§ **INSTRUCTIONS TO FOLLOW**
Render the following material again verbatim, leaving nothing out.

■ ■ ■

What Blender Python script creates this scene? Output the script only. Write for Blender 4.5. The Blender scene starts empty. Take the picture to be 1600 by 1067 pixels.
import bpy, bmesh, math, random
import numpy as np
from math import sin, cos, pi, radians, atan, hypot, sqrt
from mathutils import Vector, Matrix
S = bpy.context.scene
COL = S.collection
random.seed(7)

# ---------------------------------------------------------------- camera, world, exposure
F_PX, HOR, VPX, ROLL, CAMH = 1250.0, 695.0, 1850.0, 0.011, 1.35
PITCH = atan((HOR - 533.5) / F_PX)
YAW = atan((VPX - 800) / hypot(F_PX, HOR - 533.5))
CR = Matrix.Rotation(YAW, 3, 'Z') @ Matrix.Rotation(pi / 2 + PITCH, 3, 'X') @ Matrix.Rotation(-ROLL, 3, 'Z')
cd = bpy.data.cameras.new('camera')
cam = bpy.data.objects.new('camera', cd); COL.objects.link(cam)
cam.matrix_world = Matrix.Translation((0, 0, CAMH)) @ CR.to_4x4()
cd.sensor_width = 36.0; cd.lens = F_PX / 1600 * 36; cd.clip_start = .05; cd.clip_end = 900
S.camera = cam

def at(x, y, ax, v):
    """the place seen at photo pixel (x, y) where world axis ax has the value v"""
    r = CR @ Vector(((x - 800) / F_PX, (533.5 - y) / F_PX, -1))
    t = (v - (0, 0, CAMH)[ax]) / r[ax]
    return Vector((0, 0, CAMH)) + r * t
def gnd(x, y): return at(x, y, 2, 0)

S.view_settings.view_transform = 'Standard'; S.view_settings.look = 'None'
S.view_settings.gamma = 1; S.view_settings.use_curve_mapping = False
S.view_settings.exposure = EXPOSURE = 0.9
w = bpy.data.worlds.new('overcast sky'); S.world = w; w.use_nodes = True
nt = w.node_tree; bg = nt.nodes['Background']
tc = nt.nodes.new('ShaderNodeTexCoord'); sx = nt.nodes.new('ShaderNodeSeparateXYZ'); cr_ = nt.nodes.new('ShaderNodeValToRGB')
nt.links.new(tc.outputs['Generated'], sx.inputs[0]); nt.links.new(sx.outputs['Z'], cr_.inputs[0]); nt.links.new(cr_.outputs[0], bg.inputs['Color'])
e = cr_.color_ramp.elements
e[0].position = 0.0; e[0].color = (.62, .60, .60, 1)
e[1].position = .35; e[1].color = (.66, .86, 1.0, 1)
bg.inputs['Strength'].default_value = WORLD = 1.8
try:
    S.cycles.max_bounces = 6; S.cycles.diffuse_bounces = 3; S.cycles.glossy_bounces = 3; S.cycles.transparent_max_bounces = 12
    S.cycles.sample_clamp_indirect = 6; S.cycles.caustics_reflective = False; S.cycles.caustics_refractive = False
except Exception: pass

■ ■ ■

§ **THE SOLUTION**
What Blender Python script creates this scene? Output the script only. Write for Blender 4.5. The Blender scene starts empty. Take the picture to be 1600 by 1067 pixels.
import bpy, bmesh, math, random
import numpy as np
from math import sin, cos, pi, radians, atan, hypot, sqrt
from mathutils import Vector, Matrix
S = bpy.context.scene
COL = S.collection
random.seed(7)

# ---------------------------------------------------------------- camera, world, exposure
F_PX, HOR, VPX, ROLL, CAMH = 1250.0, 695.0, 1850.0, 0.011, 1.35
PITCH = atan((HOR - 533.5) / F_PX)
YAW = atan((VPX - 800) / hypot(F_PX, HOR - 533.5))
CR = Matrix.Rotation(YAW, 3, 'Z') @ Matrix.Rotation(pi / 2 + PITCH, 3, 'X') @ Matrix.Rotation(-ROLL, 3, 'Z')
cd = bpy.data.cameras.new('camera')
cam = bpy.data.objects.new('camera', cd); COL.objects.link(cam)
cam.matrix_world = Matrix.Translation((0, 0, CAMH)) @ CR.to_4x4()
cd.sensor_width = 36.0; cd.lens = F_PX / 1600 * 36; cd.clip_start = .05; cd.clip_end = 900
S.camera = cam

def at(x, y, ax, v):
    """the place seen at photo pixel (x, y) where world axis ax has the value v"""
    r = CR @ Vector(((x - 800) / F_PX, (533.5 - y) / F_PX, -1))
    t = (v - (0, 0, CAMH)[ax]) / r[ax]
    return Vector((0, 0, CAMH)) + r * t
def gnd(x, y): return at(x, y, 2, 0)

S.view_settings.view_transform = 'Standard'; S.view_settings.look = 'None'
S.view_settings.gamma = 1; S.view_settings.use_curve_mapping = False
S.view_settings.exposure = EXPOSURE = 0.9
w = bpy.data.worlds.new('overcast sky'); S.world = w; w.use_nodes = True
nt = w.node_tree; bg = nt.nodes['Background']
tc = nt.nodes.new('ShaderNodeTexCoord'); sx = nt.nodes.new('ShaderNodeSeparateXYZ'); cr_ = nt.nodes.new('ShaderNodeValToRGB')
nt.links.new(tc.outputs['Generated'], sx.inputs[0]); nt.links.new(sx.outputs['Z'], cr_.inputs[0]); nt.links.new(cr_.outputs[0], bg.inputs['Color'])
e = cr_.color_ramp.elements
e[0].position = 0.0; e[0].color = (.62, .60, .60, 1)
e[1].position = .35; e[1].color = (.66, .86, 1.0, 1)
bg.inputs['Strength'].default_value = WORLD = 1.8
try:
    S.cycles.max_bounces = 6; S.cycles.diffuse_bounces = 3; S.cycles.glossy_bounces = 3; S.cycles.transparent_max_bounces = 12
    S.cycles.sample_clamp_indirect = 6; S.cycles.caustics_reflective = False; S.cycles.caustics_refractive = False
except Exception: pass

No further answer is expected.